In truth, there is little the Conservatives can now do to quell the widespread disbelief in their privatisation project. Every leaf on the line will be the Government's fault.

This has already happened with water. The years of incompetent management when water was supplied by publicly owned water boards and of government failure to inject sufficient funds have long been forgotten. Because the Conservatives have identified themselves so entirely with the mission to privatise, they must live by its achievements and failures. It is a little illogical for the Government to be blamed for the failure of private companies to deliver water and quite remarkable for it to be blamed for a drought, but that is what is happening.

And so it will be with the railways. The Government may well sell off part of the railways by the next election. (It will not, however, sell off more than 50 per cent of services by 1 April 1996, the ridiculous target it has set itself and which, inexplicably, ministers adhere to in the face of disbelief from everyone in the industry.) Most important, it is proceeding undeterred with the sell-off of Railtrack. But there is to be no "tell Sid" public campaign. Instead, the Government will just need to persuade a few institutions that Railtrack is a good investment and given that its income, in track charges, is virtually guaranteed, there is no doubt that the sale can be achieved, albeit at rather less than the pounds 3bn originally hoped for. But Labour should not delude itself that a few stories about safety will halt the progress. What these reports show, however, is that the sale will never be popular. It is two or three privatisations too far. The climate has changed.

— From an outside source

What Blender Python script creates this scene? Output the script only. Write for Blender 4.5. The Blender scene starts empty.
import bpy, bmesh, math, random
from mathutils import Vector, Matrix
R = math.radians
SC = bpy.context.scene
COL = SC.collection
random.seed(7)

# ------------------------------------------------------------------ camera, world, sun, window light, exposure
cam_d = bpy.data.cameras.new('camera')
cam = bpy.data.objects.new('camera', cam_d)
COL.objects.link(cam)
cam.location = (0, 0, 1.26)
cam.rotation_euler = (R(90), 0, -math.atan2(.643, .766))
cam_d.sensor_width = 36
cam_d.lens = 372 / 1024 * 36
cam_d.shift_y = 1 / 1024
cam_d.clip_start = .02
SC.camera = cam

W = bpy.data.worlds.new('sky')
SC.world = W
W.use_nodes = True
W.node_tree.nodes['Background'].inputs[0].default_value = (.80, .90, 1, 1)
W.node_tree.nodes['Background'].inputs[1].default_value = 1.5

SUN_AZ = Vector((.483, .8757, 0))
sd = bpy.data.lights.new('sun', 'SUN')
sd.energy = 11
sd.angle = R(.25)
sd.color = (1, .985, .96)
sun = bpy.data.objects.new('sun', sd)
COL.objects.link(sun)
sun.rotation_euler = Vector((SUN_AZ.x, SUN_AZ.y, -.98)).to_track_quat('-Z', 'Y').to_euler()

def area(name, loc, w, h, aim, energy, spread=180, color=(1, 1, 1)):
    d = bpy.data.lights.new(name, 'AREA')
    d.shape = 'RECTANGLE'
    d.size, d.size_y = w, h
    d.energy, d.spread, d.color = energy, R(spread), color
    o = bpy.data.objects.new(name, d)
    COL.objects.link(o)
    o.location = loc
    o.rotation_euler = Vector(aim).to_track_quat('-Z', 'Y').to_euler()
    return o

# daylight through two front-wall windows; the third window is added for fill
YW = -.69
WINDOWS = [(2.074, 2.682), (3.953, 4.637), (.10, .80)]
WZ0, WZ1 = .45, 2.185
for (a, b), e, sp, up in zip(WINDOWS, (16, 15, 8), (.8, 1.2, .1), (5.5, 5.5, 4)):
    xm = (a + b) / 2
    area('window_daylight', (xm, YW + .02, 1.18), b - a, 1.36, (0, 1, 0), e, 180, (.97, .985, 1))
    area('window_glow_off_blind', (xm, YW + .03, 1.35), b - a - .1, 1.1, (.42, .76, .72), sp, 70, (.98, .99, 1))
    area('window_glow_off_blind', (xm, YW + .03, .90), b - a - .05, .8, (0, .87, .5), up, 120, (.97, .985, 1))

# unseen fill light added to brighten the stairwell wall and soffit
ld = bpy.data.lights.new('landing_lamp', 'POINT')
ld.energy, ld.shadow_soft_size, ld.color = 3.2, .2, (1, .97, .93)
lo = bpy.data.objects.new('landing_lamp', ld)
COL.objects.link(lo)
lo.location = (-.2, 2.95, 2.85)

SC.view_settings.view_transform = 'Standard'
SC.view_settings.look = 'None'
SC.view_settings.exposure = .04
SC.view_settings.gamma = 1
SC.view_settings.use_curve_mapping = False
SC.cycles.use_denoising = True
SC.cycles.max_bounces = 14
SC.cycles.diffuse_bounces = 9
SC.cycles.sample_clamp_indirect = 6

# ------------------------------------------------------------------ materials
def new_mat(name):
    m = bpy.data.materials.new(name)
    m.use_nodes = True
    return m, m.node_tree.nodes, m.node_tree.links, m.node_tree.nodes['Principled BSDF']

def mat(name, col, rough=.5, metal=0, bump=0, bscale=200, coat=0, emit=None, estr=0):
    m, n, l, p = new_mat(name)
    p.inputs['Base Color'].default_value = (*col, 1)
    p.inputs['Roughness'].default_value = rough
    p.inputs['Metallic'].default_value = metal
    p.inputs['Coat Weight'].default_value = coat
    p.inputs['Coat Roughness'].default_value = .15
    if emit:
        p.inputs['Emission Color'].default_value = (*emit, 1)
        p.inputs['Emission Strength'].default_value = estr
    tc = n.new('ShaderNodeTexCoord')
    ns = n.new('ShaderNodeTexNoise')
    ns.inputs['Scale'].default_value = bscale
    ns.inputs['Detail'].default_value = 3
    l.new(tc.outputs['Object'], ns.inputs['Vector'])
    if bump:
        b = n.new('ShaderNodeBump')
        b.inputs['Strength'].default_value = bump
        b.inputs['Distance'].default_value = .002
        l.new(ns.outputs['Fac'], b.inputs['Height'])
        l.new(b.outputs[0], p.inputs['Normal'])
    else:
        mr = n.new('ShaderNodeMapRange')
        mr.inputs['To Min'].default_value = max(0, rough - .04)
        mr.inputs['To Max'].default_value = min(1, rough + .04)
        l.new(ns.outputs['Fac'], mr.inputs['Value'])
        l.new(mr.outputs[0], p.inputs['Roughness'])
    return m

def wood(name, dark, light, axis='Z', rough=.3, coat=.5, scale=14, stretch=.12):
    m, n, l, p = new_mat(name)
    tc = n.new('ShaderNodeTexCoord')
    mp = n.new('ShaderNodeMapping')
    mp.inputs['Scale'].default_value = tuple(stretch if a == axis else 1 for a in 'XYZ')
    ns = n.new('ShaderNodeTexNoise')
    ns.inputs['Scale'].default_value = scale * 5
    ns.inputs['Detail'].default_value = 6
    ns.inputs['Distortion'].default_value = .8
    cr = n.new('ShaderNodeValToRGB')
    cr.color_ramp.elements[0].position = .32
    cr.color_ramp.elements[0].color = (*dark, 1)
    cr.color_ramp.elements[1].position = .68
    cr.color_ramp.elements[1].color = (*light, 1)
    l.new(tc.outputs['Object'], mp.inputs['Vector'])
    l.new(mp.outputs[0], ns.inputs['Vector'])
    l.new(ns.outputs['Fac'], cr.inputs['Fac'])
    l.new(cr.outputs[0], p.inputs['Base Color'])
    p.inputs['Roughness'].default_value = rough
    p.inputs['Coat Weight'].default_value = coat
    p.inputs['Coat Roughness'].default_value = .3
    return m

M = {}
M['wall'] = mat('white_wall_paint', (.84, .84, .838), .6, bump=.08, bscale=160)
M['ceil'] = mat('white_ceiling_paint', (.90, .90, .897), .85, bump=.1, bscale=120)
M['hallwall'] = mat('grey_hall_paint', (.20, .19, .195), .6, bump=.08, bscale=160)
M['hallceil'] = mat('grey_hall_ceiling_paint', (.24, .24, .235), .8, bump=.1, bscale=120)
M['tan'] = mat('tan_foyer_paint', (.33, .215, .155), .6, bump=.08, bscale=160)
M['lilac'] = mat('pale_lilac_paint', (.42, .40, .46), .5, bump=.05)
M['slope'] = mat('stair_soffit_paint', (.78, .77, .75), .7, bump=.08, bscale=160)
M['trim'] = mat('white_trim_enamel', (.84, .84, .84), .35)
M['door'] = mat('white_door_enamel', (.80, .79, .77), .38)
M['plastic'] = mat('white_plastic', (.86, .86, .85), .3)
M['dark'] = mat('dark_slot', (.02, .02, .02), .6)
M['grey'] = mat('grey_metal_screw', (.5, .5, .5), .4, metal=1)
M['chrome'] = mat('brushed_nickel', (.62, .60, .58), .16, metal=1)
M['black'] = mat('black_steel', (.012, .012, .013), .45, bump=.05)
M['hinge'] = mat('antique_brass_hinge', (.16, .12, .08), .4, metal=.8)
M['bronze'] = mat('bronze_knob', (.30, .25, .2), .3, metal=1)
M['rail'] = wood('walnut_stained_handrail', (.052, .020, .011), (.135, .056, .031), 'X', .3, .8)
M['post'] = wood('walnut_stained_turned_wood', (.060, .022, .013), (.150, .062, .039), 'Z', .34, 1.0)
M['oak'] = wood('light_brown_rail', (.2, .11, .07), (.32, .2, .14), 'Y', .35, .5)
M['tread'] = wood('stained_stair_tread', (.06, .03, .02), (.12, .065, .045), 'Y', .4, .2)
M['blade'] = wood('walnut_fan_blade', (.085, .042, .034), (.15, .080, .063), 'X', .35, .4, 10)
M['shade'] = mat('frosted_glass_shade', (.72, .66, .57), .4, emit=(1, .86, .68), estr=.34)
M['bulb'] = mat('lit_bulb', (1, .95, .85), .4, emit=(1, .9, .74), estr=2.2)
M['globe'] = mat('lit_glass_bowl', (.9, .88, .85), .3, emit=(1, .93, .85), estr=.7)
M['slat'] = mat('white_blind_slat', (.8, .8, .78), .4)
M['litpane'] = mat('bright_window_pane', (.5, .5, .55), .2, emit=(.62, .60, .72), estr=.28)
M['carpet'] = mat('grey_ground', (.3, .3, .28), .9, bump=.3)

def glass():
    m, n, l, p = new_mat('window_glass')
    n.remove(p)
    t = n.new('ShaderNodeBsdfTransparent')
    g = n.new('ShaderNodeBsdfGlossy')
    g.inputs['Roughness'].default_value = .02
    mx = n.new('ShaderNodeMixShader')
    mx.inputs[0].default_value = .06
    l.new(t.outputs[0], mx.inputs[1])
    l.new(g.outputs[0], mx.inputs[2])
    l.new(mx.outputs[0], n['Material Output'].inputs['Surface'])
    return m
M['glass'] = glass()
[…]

There is a Machiavellian theory circulating in the railway industry. The Government is deliberately engineering the leaks, the theory goes, to pave the way for a retreat on privatisation. Don't believe it. The sell-off will go ahead whatever the consequences. Just like the poll tax, the process has become unstoppable. The Government has already spent something in the order of pounds 1bn. But the Tories should not delude themselves that this will win them a single vote at the next election, not least because hardly any of the train-operating companies will have been sold and passengers will see absolutely no improvement, except perhaps, for a few repainted carriages, by the time of the election. Indeed, it could cost them thousands of votes. Privatisation - rather than the railways themselves - will become the target for every commuter's complaint.